Having taken the kids to Black Panther on Friday, I proposed that we all watch Selma last night -- kind of a Black History Month double-feature. I hadn't seen it, but I thought it might resonate with them and I was right. Some of the talky parts and references were over the heads of yr average 9- and 13-year-old, but I filled in gaps where I could. And in the moments that mattered obviously I didn't have to explain anything. The beatings and murders are vicious and disturbing (in a way that the beatings and murders in, say, Black Panther are not). My younger son several times said, "That should be illegal!," with genuine outrage.

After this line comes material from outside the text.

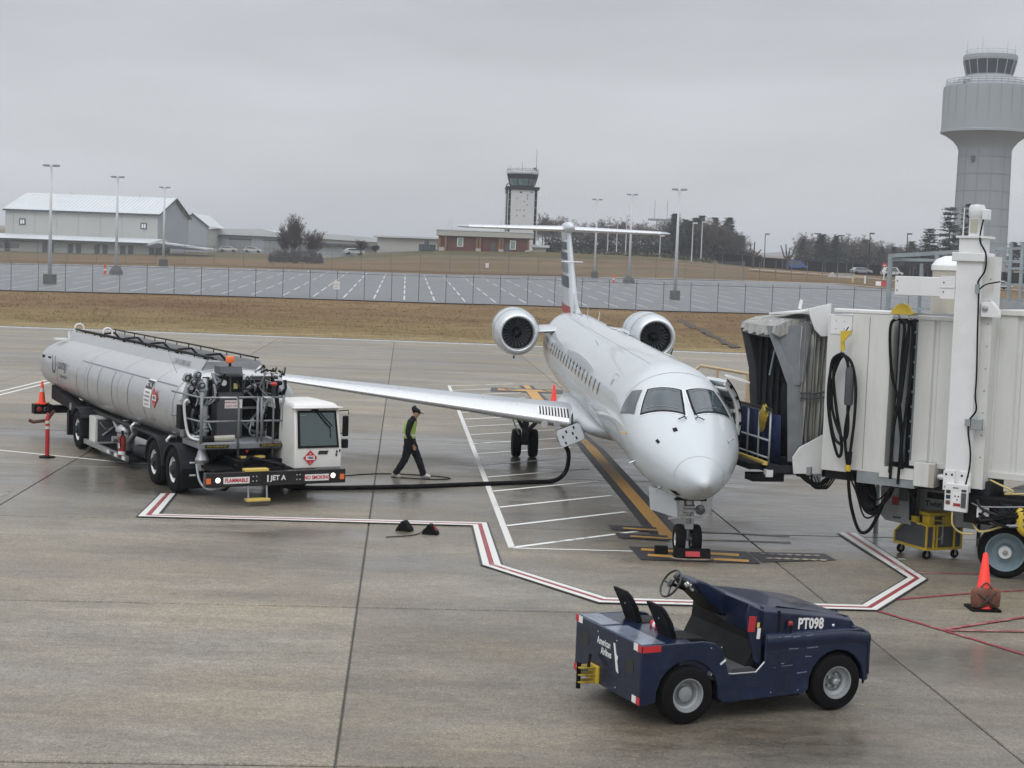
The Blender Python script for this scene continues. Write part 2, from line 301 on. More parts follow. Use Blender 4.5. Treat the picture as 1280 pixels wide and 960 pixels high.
# ---------------------------------------------------------------- mesh helpers
class MB:
    """collects shapes; build() links them as one mesh object"""
    def __init__(s): s.v = []; s.f = []; s.m = []; s.cur = 0
    def _add(s, vs, fs):
        o = len(s.v); s.v += [tuple(v) for v in vs]
        for f in fs: s.f.append([i + o for i in f]); s.m.append(s.cur)
        return s
    def mi(s, i): s.cur = i; return s
    def box(s, x0, y0, z0, x1, y1, z1):
        return s._add([(x0, y0, z0), (x1, y0, z0), (x1, y1, z0), (x0, y1, z0), (x0, y0, z1), (x1, y0, z1), (x1, y1, z1), (x0, y1, z1)],
                      [(0, 3, 2, 1), (4, 5, 6, 7), (0, 1, 5, 4), (1, 2, 6, 5), (2, 3, 7, 6), (3, 0, 4, 7)])
    def obox(s, c, size, rot=(0, 0, 0)):
        m = Matrix.Translation(c) @ (Matrix.Rotation(rot[2], 4, 'Z') @ Matrix.Rotation(rot[1], 4, 'Y') @ Matrix.Rotation(rot[0], 4, 'X'))
        x, y, z = size[0] / 2, size[1] / 2, size[2] / 2
        vs = [m @ Vector(q) for q in ((-x, -y, -z), (x, -y, -z), (x, y, -z), (-x, y, -z), (-x, -y, z), (x, -y, z), (x, y, z), (-x, y, z))]
        return s._add(vs, [(0, 3, 2, 1), (4, 5, 6, 7), (0, 1, 5, 4), (1, 2, 6, 5), (2, 3, 7, 6), (3, 0, 4, 7)])
    def prism(s, poly, ax, a, b):
        """poly in the two other axes (x: (y,z); y: (x,z); z: (x,y)), extruded from a to b along ax"""
        def P(q, t): return {'x': (t, q[0], q[1]), 'y': (q[0], t, q[1]), 'z': (q[0], q[1], t)}[ax]
        n = len(poly); vs = [P(q, a) for q in poly] + [P(q, b) for q in poly]
        return s._add(vs, [tuple(range(n))[::-1], tuple(range(n, 2 * n))] + [(i, (i + 1) % n, n + (i + 1) % n, n + i) for i in range(n)])
    def loft(s, rings, closed=True, cap=(True, True)):
        n = len(rings[0]); vs = [q for r in rings for q in r]; fs = []
        for k in range(len(rings) - 1):
            for i in range(n if closed else n - 1):
                j = (i + 1) % n; fs.append((k * n + i, k * n + j, (k + 1) * n + j, (k + 1) * n + i))
        if closed and cap[0]: fs.append(tuple(range(n))[::-1])
        if closed and cap[1]: fs.append(tuple(range((len(rings) - 1) * n, len(rings) * n)))
        return s._add(vs, fs)
    def cyl(s, p0, p1, r0, r1=None, n=12, cap=(True, True)):
        p0, p1 = Vector(p0), Vector(p1); d = (p1 - p0)
        if d.length < 1e-6: return s
        d.normalize(); a = d.orthogonal().normalized(); b = d.cross(a); r1 = r0 if r1 is None else r1
        ring = lambda p, r: [p + a * math.cos(2 * math.pi * i / n) * r + b * math.sin(2 * math.pi * i / n) * r for i in range(n)]
        return s.loft([ring(p0, r0), ring(p1, r1)], cap=cap)
    def tube(s, pts, r, n=8):
        pts = [Vector(q) for q in pts]; rings = []; up = None
        for i, q in enumerate(pts):
            d = (pts[min(i + 1, len(pts) - 1)] - pts[max(i - 1, 0)]).normalized()
            a = d.orthogonal().normalized() if up is None else (up - d * up.dot(d)).normalized()
            up = a; b = d.cross(a); rr = r[i] if isinstance(r, (list, tuple)) else r
            rings.append([q + a * math.cos(2 * math.pi * k / n) * rr + b * math.sin(2 * math.pi * k / n) * rr for k in range(n)])
        return s.loft(rings)
    def lathe(s, prof, o=(0, 0, 0), ax='z', n=24, cap=(True, True)):
        """prof: (radius, height) list about ax through o"""
        rings = []
        for r, h in prof:
            rg = []
            for i in range(n):
                c, d = math.cos(2 * math.pi * i / n) * max(r, 1e-4), math.sin(2 * math.pi * i / n) * max(r, 1e-4)
                q = {'z': (c, d, h), 'y': (d, h, c), 'x': (h, c, d)}[ax]; rg.append((q[0] + o[0], q[1] + o[1], q[2] + o[2]))
            rings.append(rg)
        return s.loft(rings, cap=cap)
    def ring(s, c, ax, r, t, n=24, k=6, a0=0, a1=None):
        """torus or arc of one about axis ax"""
        full = a1 is None; a1 = 2 * math.pi if full else a1; N_ = n if full else n + 1; rings = []
        for i in range(N_):
            a = a0 + (a1 - a0) * i / n; rg = []
            for j in range(k):
                b = 2 * math.pi * j / k; rr = r + t * math.cos(b); h = t * math.sin(b); u, v = rr * math.cos(a), rr * math.sin(a)
                q = {'z': (u, v, h), 'y': (u, h, v), 'x': (h, u, v)}[ax]; rg.append((c[0] + q[0], c[1] + q[1], c[2] + q[2]))
            rings.append(rg)
        if full: rings.append(rings[0])
        return s.loft(rings, cap=(not full, not full))
    def grid(s, P, nu, nv):
        vs = [P(i / nu, j / nv) for j in range(nv + 1) for i in range(nu + 1)]
        return s._add(vs, [(j * (nu + 1) + i, j * (nu + 1) + i + 1, (j + 1) * (nu + 1) + i + 1, (j + 1) * (nu + 1) + i) for j in range(nv) for i in range(nu)])
    def quad(s, *q): return s._add(q, [tuple(range(len(q)))])
    def ball(s, c, r, n=10, k=6):
        r = r if isinstance(r, (tuple, list)) else (r, r, r)
        return s.loft([[(c[0] + r[0] * math.sin(math.pi * j / k) * math.cos(2 * math.pi * i / n), c[1] + r[1] * math.sin(math.pi * j / k) * math.sin(2 * math.pi * i / n), c[2] + r[2] * math.cos(math.pi * j / k)) for i in range(n)] for j in [.02] + list(range(1, k)) + [k - .02]])
    def build(s, name, m, parent=None, smooth=None, bevel=0, seg=2, fix=True, solid=0):
        me = bpy.data.meshes.new(name); me.from_pydata(s.v, [], s.f)
        ms = m if isinstance(m, (list, tuple)) else [m]
        for x in ms: me.materials.append(M[x] if isinstance(x, str) else x)
        if len(ms) > 1:
            for p, i in zip(me.polygons, s.m): p.material_index = min(i, len(ms) - 1)
        if fix:
            bm = bmesh.new(); bm.from_mesh(me); bmesh.ops.recalc_face_normals(bm, faces=bm.faces); bm.to_mesh(me); bm.free()
        me.update()
        o = bpy.data.objects.new(name, me); col.objects.link(o)
        if parent: o.parent = parent
        if smooth:
            for p in me.polygons: p.use_smooth = True
            if smooth is not True: me.set_sharp_from_angle(angle=R(smooth))
        if solid:
            q = o.modifiers.new('solid', 'SOLIDIFY'); q.thickness = solid; q.offset = -1
        if bevel:
            q = o.modifiers.new('bevel', 'BEVEL'); q.width = bevel; q.segments = seg; q.limit_method = 'ANGLE'; q.angle_limit = R(35)
            if not smooth:
                for p in me.polygons: p.use_smooth = True
                me.set_sharp_from_angle(angle=R(35))
        return o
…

It's not a great movie, but it's pretty good and its conventionality and narrative reductions make it a good civil rights movie for kids. It's one thing to learn about segregation, as they both have. It's another thing to watch people being bludgeoned by the state.

too bad she's going on to make a terrible looking Wrinkle in Time adaptation, I think she's a more talented director than that lets on (maybe I'll be surprised but the trailers are painful)

akm, Monday, 19 February 2018 21:49 (six years ago) link

Yeah I'm not optimistic about Wrinkle.